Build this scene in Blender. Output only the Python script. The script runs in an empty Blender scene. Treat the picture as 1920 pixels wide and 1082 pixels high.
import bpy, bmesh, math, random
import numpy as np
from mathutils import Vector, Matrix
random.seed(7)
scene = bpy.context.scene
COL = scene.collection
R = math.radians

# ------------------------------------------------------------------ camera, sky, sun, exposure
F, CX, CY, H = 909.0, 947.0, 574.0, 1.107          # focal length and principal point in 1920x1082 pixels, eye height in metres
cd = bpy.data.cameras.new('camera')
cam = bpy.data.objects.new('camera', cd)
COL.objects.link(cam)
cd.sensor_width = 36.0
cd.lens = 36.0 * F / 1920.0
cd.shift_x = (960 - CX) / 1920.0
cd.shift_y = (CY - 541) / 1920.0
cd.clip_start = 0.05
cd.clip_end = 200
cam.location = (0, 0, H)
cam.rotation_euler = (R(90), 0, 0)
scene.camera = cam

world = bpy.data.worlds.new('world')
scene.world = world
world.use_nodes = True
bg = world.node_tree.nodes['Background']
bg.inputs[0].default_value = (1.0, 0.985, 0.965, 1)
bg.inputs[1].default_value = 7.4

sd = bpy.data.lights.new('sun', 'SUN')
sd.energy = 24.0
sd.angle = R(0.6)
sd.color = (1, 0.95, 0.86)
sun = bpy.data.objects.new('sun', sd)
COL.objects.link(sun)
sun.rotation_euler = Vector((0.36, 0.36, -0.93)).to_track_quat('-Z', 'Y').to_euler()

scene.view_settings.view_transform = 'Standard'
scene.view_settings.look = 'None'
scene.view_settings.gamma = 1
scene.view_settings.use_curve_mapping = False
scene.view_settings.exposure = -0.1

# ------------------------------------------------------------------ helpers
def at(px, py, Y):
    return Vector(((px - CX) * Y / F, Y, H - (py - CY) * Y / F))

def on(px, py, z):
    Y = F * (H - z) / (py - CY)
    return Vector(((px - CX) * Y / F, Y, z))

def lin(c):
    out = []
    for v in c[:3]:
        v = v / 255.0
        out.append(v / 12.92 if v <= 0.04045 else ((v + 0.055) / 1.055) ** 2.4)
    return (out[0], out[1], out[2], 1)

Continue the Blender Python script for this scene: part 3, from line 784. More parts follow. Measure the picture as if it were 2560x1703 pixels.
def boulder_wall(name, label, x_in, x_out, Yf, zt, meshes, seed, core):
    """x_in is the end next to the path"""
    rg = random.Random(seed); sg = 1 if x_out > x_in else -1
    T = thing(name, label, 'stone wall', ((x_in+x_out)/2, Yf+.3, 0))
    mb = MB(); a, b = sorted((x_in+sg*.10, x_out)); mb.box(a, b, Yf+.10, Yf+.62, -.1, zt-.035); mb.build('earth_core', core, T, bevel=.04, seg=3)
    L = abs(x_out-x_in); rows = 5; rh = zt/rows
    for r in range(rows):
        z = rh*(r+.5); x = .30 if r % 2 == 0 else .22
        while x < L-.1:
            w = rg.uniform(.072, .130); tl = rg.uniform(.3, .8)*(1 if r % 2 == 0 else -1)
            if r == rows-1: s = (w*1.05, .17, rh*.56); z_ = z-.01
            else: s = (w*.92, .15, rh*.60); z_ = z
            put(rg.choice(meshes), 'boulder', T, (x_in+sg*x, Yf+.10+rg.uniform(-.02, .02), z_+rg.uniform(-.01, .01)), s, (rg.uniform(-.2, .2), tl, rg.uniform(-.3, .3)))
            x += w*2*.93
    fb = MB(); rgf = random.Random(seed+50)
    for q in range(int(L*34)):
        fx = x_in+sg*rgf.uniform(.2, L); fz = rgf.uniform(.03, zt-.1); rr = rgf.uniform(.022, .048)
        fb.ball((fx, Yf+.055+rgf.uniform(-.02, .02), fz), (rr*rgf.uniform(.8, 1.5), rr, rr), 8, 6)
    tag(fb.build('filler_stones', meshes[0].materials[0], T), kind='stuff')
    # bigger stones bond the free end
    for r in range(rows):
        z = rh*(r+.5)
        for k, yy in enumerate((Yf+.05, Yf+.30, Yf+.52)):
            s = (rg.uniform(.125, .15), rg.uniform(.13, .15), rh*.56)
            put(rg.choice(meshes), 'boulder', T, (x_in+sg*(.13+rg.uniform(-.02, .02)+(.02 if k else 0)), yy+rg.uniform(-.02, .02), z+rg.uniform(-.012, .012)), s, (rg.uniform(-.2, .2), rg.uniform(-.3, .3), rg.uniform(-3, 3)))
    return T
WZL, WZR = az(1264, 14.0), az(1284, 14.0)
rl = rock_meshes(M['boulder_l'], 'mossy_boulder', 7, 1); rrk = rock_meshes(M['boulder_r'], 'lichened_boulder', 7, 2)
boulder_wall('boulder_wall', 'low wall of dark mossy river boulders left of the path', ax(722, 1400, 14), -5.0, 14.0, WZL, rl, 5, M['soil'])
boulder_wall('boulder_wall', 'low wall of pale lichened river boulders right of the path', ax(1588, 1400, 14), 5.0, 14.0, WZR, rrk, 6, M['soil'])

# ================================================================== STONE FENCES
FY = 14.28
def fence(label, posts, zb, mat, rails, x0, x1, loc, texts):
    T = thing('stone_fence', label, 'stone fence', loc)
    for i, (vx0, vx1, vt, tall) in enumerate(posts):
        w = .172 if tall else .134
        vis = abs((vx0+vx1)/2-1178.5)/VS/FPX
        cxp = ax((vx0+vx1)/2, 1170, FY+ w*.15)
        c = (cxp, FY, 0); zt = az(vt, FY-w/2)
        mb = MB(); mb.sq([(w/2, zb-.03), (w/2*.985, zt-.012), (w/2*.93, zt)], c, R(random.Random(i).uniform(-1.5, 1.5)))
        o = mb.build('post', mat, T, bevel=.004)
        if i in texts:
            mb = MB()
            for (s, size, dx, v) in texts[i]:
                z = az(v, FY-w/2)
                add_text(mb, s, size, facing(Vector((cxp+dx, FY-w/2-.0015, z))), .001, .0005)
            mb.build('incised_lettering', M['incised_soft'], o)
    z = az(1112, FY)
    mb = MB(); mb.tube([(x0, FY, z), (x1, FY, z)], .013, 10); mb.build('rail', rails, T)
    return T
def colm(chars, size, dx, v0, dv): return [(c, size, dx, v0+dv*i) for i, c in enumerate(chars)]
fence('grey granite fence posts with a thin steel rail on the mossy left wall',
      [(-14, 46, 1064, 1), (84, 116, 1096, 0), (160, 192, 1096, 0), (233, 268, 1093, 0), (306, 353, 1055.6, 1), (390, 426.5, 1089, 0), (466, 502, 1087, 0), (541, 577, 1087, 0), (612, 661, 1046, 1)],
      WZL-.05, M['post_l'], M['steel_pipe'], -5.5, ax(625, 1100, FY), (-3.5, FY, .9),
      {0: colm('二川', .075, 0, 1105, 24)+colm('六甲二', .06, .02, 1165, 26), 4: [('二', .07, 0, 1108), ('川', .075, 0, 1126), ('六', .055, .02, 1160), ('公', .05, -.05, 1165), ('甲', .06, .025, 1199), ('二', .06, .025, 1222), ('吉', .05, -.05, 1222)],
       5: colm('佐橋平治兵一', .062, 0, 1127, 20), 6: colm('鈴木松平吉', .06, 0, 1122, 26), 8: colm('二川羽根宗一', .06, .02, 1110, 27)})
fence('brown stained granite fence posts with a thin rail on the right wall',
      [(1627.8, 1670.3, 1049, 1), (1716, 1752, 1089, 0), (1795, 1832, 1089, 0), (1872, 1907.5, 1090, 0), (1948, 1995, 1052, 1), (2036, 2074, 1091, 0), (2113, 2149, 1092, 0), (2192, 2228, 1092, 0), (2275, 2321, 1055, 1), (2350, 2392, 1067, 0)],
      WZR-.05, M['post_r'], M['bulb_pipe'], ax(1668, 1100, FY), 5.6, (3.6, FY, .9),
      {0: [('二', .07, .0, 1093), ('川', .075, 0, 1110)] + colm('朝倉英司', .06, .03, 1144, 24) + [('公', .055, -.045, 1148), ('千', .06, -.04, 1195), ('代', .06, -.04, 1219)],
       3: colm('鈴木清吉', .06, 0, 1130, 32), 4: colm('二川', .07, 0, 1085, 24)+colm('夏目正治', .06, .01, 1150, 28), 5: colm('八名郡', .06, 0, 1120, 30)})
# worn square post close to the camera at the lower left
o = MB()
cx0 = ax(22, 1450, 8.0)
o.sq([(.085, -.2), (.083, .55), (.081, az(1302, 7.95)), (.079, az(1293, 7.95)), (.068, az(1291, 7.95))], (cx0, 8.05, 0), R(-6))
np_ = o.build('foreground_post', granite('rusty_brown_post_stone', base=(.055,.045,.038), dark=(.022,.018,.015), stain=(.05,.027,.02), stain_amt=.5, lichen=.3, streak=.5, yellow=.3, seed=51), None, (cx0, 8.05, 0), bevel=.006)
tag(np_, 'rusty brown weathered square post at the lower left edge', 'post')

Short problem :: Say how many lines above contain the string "from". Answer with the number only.

Solution to this task :: 2